The new tax framework is intended to give tax effect to qualifying amalgamations as if there is no cessation of the existing businesses by the amalgamating companies (and hence no acquisition of new businesses by the amalgamated company) and all risks and benefits that exist prior to the merger are transferred and vested in the amalgamated company. On the date of amalgamation, the amalgamated company would be treated as having “stepped into the shoes” of the amalgamating companies and continued with the businesses seamlessly. Hence, the tax treatment of provisions, trading stocks, capital allowances, accruals, prepayments etc., transferred to the amalgamated company is ascertained on the basis that the businesses of the amalgamating companies that have been taken over entirely have not ceased but continue in the amalgamated company, as part of the business (or enlarged business) of the amalgamated company. Noteworthy point is that unabsorbed tax loss items can be transferred from the amalgamating company.
For the new tax framework, an irrevocable election must be made by submitting the prescribed form along with other information to IRAS within 90 days from the date of the qualifying amalgamation.

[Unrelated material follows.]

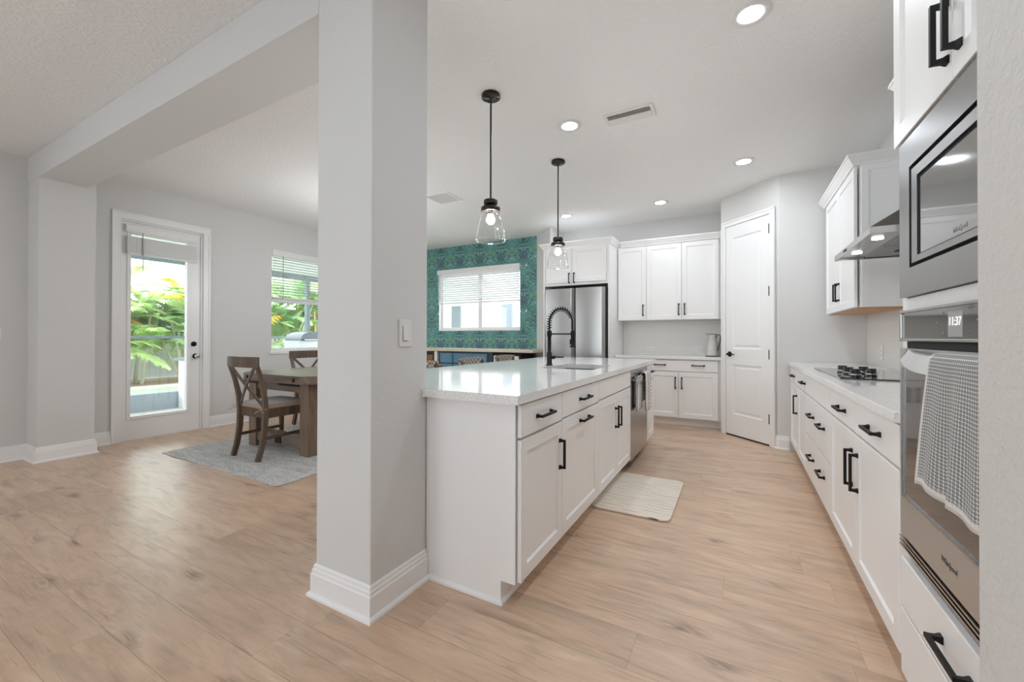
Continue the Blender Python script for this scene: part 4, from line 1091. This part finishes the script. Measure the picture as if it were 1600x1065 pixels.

Information to be furnished
The amalgamated company which elects for the new income tax framework to apply is required to furnish the following information:
- reasons for the amalgamation;
- a copy of the amalgamation proposal;
- option on whether the trading stock would be transferred at Net Book Value or Fair Value;
- a list giving details of the investment assets taken over by the amalgamated company; and
- finalised set of accounts and tax computation(s) for the current year of assessment up to the date of amalgamation of all the amalgamating companies that ceased to exist and all other outstanding returns of these companies.